The Utes

The Utes - Los Indios Del Valle


The San Luis Valley was inhabited at different times by numerous Indian tribes. Early paleolithic hunters killed now extinct ice animals in the valley. Indians from the upper Rio Grande Pueblos also hunted in the valley at times. Before the Utes finally established their dominance in the valley, it was frequently raided by Plains tribes such as the Comanche, Cheyenne, Arapahoe, and Kiowa. Jicarilla Apaches lived in peaceful harmony with the Utes and frequently camped in the southern end of the valley. The first contact with the Utes was in the period 1630-1640. The Utes were called "QUERECHOS" by the early Spaniards in the area.

The Capote band of Utes occupied the southern end of the valley at the time of the first contact. Another band, the Mohuache, also lived in southern Colorado and the Weeminuche band also ranged in the western end of the valley, generally west of the San Juan Mountains.
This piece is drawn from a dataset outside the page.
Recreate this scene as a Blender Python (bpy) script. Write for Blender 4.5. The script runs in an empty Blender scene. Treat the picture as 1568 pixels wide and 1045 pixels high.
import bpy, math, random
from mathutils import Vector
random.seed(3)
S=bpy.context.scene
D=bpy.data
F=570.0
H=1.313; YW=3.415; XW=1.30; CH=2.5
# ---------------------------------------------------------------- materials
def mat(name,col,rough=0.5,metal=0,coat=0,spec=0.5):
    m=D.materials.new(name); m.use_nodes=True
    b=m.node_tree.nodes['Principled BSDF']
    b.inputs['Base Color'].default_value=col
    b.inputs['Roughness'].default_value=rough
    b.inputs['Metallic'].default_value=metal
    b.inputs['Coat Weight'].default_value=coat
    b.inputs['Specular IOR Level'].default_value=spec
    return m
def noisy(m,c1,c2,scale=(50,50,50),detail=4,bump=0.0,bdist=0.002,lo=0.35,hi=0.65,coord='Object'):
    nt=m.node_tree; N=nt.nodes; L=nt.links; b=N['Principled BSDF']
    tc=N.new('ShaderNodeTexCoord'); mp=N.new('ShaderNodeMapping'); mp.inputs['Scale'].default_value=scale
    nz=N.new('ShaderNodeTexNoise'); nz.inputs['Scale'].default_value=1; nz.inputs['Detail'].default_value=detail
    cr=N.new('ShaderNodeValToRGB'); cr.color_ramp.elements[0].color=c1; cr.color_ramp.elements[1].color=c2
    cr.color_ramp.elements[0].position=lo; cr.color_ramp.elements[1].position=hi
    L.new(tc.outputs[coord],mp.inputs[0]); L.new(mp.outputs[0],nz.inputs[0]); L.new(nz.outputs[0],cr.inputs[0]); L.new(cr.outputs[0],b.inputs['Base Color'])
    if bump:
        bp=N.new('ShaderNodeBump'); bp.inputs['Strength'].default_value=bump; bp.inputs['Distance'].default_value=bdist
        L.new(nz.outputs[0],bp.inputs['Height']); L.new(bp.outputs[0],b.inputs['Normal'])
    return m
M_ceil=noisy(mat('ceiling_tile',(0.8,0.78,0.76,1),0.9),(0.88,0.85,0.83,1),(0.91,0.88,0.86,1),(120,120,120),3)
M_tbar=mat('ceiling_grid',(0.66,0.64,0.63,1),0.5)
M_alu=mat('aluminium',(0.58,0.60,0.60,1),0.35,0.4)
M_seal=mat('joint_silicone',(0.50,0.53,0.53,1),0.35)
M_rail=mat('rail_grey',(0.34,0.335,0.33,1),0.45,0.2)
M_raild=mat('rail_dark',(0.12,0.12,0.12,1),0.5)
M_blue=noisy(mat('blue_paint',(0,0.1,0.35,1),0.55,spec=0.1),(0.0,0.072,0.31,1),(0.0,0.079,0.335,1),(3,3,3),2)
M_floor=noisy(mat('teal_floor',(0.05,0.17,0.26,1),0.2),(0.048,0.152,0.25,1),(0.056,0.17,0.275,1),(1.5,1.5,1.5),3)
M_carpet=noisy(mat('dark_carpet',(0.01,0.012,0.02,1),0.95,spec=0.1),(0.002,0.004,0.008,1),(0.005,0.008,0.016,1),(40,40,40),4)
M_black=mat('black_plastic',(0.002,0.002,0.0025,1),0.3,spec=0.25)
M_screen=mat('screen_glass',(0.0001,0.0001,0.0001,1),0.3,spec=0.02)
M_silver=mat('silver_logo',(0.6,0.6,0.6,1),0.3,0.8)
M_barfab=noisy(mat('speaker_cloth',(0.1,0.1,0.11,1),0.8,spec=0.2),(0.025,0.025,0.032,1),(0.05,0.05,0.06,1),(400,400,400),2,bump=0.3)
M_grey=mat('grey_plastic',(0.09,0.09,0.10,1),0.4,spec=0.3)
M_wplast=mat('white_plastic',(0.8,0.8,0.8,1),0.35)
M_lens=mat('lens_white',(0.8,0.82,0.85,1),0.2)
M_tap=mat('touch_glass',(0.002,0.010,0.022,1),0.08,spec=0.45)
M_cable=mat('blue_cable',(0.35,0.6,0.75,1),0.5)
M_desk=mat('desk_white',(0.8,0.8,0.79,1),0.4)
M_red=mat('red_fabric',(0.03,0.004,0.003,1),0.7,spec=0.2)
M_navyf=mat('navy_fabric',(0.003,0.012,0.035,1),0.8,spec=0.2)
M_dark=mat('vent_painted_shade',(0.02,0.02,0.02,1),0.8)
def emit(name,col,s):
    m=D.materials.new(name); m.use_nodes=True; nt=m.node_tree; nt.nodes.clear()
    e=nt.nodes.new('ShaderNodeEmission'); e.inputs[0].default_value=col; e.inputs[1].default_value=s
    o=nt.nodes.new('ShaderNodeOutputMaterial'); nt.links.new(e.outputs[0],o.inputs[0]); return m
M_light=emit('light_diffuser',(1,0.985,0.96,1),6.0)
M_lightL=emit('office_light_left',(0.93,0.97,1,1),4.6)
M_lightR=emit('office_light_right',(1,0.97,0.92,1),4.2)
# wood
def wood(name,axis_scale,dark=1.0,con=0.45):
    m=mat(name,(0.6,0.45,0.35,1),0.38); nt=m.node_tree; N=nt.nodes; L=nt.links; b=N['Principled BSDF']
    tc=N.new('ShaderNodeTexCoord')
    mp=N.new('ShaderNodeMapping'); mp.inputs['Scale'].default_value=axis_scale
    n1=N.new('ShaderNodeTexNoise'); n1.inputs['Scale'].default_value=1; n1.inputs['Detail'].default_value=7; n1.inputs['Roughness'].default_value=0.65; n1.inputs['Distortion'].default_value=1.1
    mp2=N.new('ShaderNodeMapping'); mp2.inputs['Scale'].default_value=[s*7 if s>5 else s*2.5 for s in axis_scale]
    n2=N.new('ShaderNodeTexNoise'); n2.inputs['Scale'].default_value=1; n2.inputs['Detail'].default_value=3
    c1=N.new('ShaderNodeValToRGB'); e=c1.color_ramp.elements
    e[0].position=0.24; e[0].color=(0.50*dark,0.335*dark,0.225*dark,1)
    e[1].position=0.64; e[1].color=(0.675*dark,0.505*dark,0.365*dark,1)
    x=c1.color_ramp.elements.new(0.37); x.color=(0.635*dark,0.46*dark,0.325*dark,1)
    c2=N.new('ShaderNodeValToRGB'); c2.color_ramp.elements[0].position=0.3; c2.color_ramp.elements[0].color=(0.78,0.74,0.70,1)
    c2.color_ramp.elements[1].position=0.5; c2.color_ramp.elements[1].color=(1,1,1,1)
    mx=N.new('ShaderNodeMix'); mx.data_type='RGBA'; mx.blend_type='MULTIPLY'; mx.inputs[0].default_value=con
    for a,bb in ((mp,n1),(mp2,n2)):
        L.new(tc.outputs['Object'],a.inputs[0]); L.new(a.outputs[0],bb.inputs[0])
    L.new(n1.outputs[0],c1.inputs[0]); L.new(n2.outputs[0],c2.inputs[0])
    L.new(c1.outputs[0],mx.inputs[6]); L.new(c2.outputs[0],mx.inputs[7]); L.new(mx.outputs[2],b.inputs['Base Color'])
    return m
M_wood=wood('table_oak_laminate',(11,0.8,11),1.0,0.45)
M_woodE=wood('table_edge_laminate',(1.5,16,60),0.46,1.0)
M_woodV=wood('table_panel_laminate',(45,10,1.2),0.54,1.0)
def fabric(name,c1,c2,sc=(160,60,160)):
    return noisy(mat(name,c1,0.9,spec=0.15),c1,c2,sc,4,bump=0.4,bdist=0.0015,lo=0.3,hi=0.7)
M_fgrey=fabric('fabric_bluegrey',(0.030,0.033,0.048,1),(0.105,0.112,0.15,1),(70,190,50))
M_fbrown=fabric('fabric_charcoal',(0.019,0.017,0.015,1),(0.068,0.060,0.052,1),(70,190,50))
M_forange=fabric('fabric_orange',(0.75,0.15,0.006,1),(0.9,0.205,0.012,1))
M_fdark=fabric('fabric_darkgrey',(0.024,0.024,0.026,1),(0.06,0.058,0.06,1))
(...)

Chipeta, was wife of the paramount Ute chief Ouray. She was almost hanged by a lynch mob in Alamosa, Colorado, on January 7, 1880, when she and ten Ute chiefs arrived there to board a train for Washington to resolve reservation resettlement matters. Early Colorado settlers were irate at the Utes for the killing of eleven cavalrymen and the wounding of forty three others in the massacre at Meeker, Colorado.